/ 18 August 2006

The intensity of approaching death

Reza de Wets’s imaginative landscape is instantly recognisable. She immerses one in a gritty, nauseating space where the underlying violence and symbols of desire extrude, bleeding into the lives of her characters, creating a theatrical space that lurches between a hardened, gritty realism and oneiric absurdity.

Breathing In, on the main festival programme in Grahamstown, is set in a cow byre in the dying years of the Anglo-Boer South African War. A manipulative, dispossessed widower — played by Antoinette Kellerman — denies her dying daughter, Annie, sleep to stop her slipping away.

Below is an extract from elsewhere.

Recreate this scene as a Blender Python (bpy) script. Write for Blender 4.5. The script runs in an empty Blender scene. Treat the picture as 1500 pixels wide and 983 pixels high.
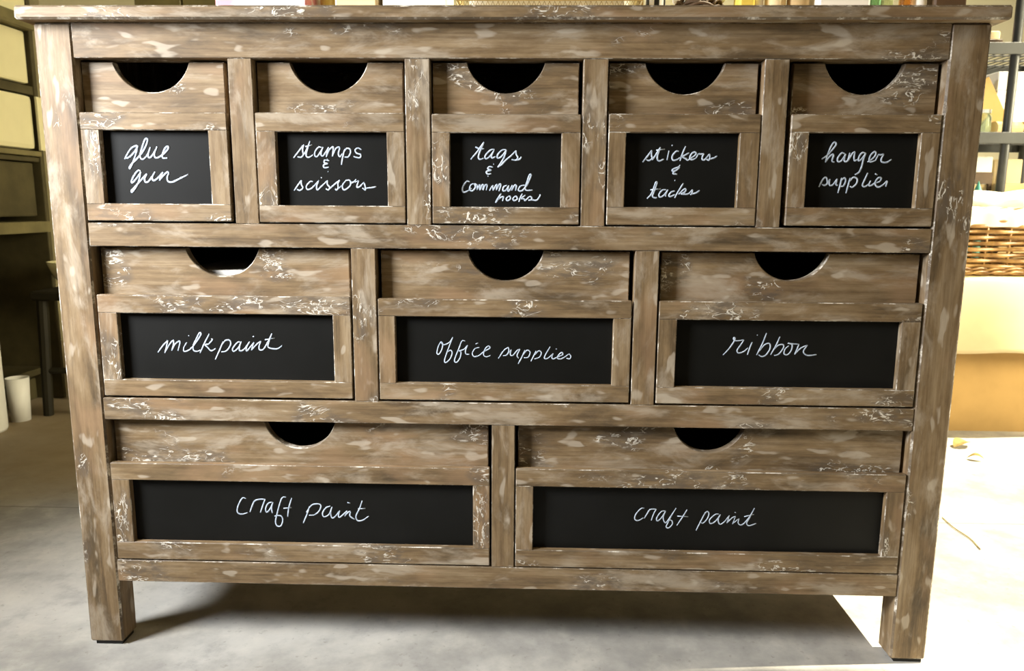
import bpy, bmesh, math, random
from mathutils import Vector, Matrix

# ------------------------------------------------------------------ camera
sc = bpy.context.scene
COL = sc.collection
random.seed(7)

def camera():
    p, y, r = 0.16961686, 0.02710003, 0.0068056        # pitch down, yaw, roll
    f = Matrix.Rotation(y, 3, 'Z') @ Vector((0, math.cos(p), -math.sin(p)))
    ri = Matrix.Rotation(y, 3, 'Z') @ Vector((1, 0, 0))
    up = ri.cross(f)
    c, s = math.cos(r), math.sin(r)
    r2 = c * ri + s * up
    u2 = -s * ri + c * up
    m = Matrix((r2, u2, -f)).transposed().to_4x4()
    m.translation = Vector((0.04556, -1.17332, 0.74327))
    cd = bpy.data.cameras.new('camera')
    cd.sensor_width = 36.0
    cd.lens = 1119.47 / 1500 * 36
    cd.clip_start = 0.02
    cd.dof.use_dof = True
    cd.dof.focus_distance = 1.2
    cd.dof.aperture_fstop = 8.0
    o = bpy.data.objects.new('camera', cd)
    COL.objects.link(o)
    o.matrix_world = m
    sc.camera = o
camera()

# ------------------------------------------------------------------ light
vs = sc.view_settings
sc.display_settings.display_device = 'sRGB'
vs.view_transform = 'Standard'
vs.look = 'None'
vs.exposure = 0.0
vs.gamma = 1.0
vs.use_curve_mapping = False

w = bpy.data.worlds.new('daylight')
sc.world = w
w.use_nodes = True
w.node_tree.nodes['Background'].inputs[0].default_value = (1.0, 0.84, 0.56, 1)
w.node_tree.nodes['Background'].inputs[1].default_value = 0.03

def lamp(name, kind, loc, target, energy, color, **kw):
    d = bpy.data.lights.new(name, kind)
    d.energy = energy
    d.color = color
    for k, v in kw.items():
        setattr(d, k, v)
    o = bpy.data.objects.new(name, d)
    COL.objects.link(o)
    o.location = loc
    o.rotation_euler = (Vector(target) - Vector(loc)).to_track_quat('-Z', 'Y').to_euler()
    return o

# low window on the left in front of the dresser, tube lamp overhead, added fills for the cupboard and the rack side, sun
lamp('side_window_light', 'AREA', (-1.62, -0.70, 1.25), (-0.15, 0.10, 0.55), 23, (0.94, 0.965, 1.0), shape='RECTANGLE', size=0.45, size_y=0.6, spread=math.radians(80))
lamp('front_tube_light', 'AREA', (0.0, -1.25, 2.45), (0.0, -0.25, 0.3), 11, (1.0, 0.80, 0.46), shape='RECTANGLE', size=2.4, size_y=0.35)
lamp('cupboard_fill_light', 'AREA', (-0.9, 1.2, 2.6), (-1.7, 1.5, 1.2), 7, (1.0, 0.90, 0.56), shape='RECTANGLE', size=1.2, size_y=0.2)  # added fill that brightens the cupboard's upper panels
lamp('rack_fill_light', 'AREA', (4.2, 0.35, 1.6), (1.6, 1.75, 0.9), 58, (1.0, 0.90, 0.62), shape='RECTANGLE', size=1.2, size_y=1.8, spread=math.radians(52))  # added fill that brightens the rack, basket and box
lamp('sun', 'SUN', (4, 1, 8), (4 - 0.42, 1 - 0.03, 8 - 0.90), 14.0, (1.0, 0.91, 0.68), angle=math.radians(0.6))

# ------------------------------------------------------------------ helpers
def mesh_obj(name, bm, mats, parent=None, loc=(0, 0, 0), smooth=False):
    """link bm as ONE mesh object; bm is in parent space and gets its own origin at loc"""
    if any(loc):
        bmesh.ops.translate(bm, verts=bm.verts, vec=-Vector(loc))
    bmesh.ops.recalc_face_normals(bm, faces=bm.faces)
    me = bpy.data.meshes.new(name)
    bm.to_mesh(me)
    bm.free()
    for m in (mats if isinstance(mats, (list, tuple)) else [mats]):
        me.materials.append(m)
    if smooth:
        for p in me.polygons:
            p.use_smooth = True
    o = bpy.data.objects.new(name, me)
    COL.objects.link(o)
    o.location = loc
    if parent:
        o.parent = parent
    return o

def tag(o, label, cat, group=None, kind=None):
    o['label'] = label
    o['category'] = cat
    if group:
        o['group'] = group
    if kind:
        o['kind'] = kind
    return o

def thing(name, label, cat, loc=(0, 0, 0), group=None):
    o = bpy.data.objects.new(name, None)
    o.empty_display_size = 0.05
    COL.objects.link(o)
    o.location = loc
    return tag(o, label, cat, group)

def struct(name, bm, mat, label, cat):
    o = mesh_obj(name, bm, mat)
    return tag(o, label, cat, kind='structure')

def box(bm, x0, x1, y0, y1, z0, z1, bevel=0.0, mi=0, emi=None, seg=1):
    vs_ = [bm.verts.new((x, y, z)) for z in (z0, z1) for y in (y0, y1) for x in (x0, x1)]
    q = [(0, 2, 3, 1), (4, 5, 7, 6), (0, 1, 5, 4), (2, 6, 7, 3), (0, 4, 6, 2), (1, 3, 7, 5)]
    fs = [bm.faces.new([vs_[i] for i in f]) for f in q]
    for f in fs:
        f.material_index = mi
    if bevel:
        es = list({e for f in fs for e in f.edges})
        r = bmesh.ops.bevel(bm, geom=es, offset=bevel, segments=seg, affect='EDGES', profile=0.6,
                            material=(mi if emi is None else emi))
    return bm

def nbox(*a, **k):
    return box(bmesh.new(), *a, **k)

def tube(bm, pts, r, n=8, closed=False, mi=0, flat=None, caps=True):
    """sweep a circle of radius r (number or list) along pts"""
    P = [Vector(p) for p in pts]
    N = len(P)
    rr = r if isinstance(r, (list, tuple)) else [r] * N
    rings = []
    prev = None
    for i in range(N):
        a = P[i - 1] if (i > 0 or closed) else P[i]
        b = P[(i + 1) % N] if (i < N - 1 or closed) else P[i]
        t = (b - a)
        if t.length < 1e-9:
            t = Vector((0, 0, 1))
        t.normalize()
        if flat is not None:
            nn = Vector(flat)
        else:
            nn = prev if prev is not None else (Vector((0, 0, 1)) if abs(t.z) < .9 else Vector((1, 0, 0)))
        nn = (nn - t * nn.dot(t)).normalized()
        prev = nn
        bb = t.cross(nn)
        kf = 0.35 if flat is not None else 1.0
        rings.append([bm.verts.new(P[i] + rr[i] * (math.cos(q) * bb + kf * math.sin(q) * nn))
                      for q in [2 * math.pi * j / n for j in range(n)]])
    M = N if closed else N - 1
    for i in range(M):
        A, B = rings[i], rings[(i + 1) % N]
        for j in range(n):
            f = bm.faces.new((A[j], A[(j + 1) % n], B[(j + 1) % n], B[j]))
            f.material_index = mi
    if not closed and caps:
        for R in (rings[0], rings[-1]):
            f = bm.faces.new(R)
            f.material_index = mi
    return bm

def lathe(bm, prof, n=28, c=(0, 0, 0), mi=0):
    """revolve (r, z) profile around the vertical through c"""
    rings = []
    for r, z in prof:
        if r < 1e-6:
            rings.append([bm.verts.new((c[0], c[1], c[2] + z))])
        else:
            rings.append([bm.verts.new((c[0] + r * math.cos(2 * math.pi * j / n), c[1] + r * math.sin(2 * math.pi * j / n), c[2] + z)) for j in range(n)])
    for A, B in zip(rings, rings[1:]):
        for j in range(n):
            k = (j + 1) % n
            if len(A) == 1 and len(B) == 1:
                continue
            if len(A) == 1:
                f = bm.faces.new((A[0], B[j], B[k]))
            elif len(B) == 1:
                f = bm.faces.new((A[j], A[k], B[0]))
            else:
                f = bm.faces.new((A[j], A[k], B[k], B[j]))
            f.material_index = mi
    return bm

def smooth_path(pts, sub=5):
    P = [Vector(p) for p in pts]
    if len(P) < 3:
        return P
    out = []
    for i in range(len(P) - 1):
        a = P[i - 1] if i > 0 else P[0] * 2 - P[1]
        b, c = P[i], P[i + 1]
        d = P[i + 2] if i + 2 < len(P) else P[-1] * 2 - P[-2]
        for s in range(sub):
            t = s / sub
            out.append(0.5 * ((2 * b) + (c - a) * t + (2 * a - 5 * b + 4 * c - d) * t * t + (3 * b - a - 3 * c + d) * t ** 3))
    out.append(P[-1])
    return out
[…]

Jenny Stead gives a strong performance as Annie, whose half-conscious desperation and delirium is disconcerting and infuses the entire work. A soldier, Brand (Ashley Waterman), is sucked into the relationship between the mother and daughter, which is both cruel and affectionate, and begins to lose his sense of orientation and time.

He gets drawn into his conflicting desires for Anna and his concern for his dying general, played by Mark Hoeben, whose half-conscious presence is constant throughout the play.

De Wet’s poeticism, though powerful, can at times become shrill and the direction by Marthinus Basson could have made better use of the darkly comic moments in the script to offset this.

The premise of the piece, that Anna is kept alive through the dying breath of men, is somewhat puzzling, and perhaps understood as symbolising the intent and culmination of desire in possession and sacrifice. Some audiences may find the pretension and opaqueness of the piece irritating, but the emotional and imaginative intensity of the piece is striking and lingering.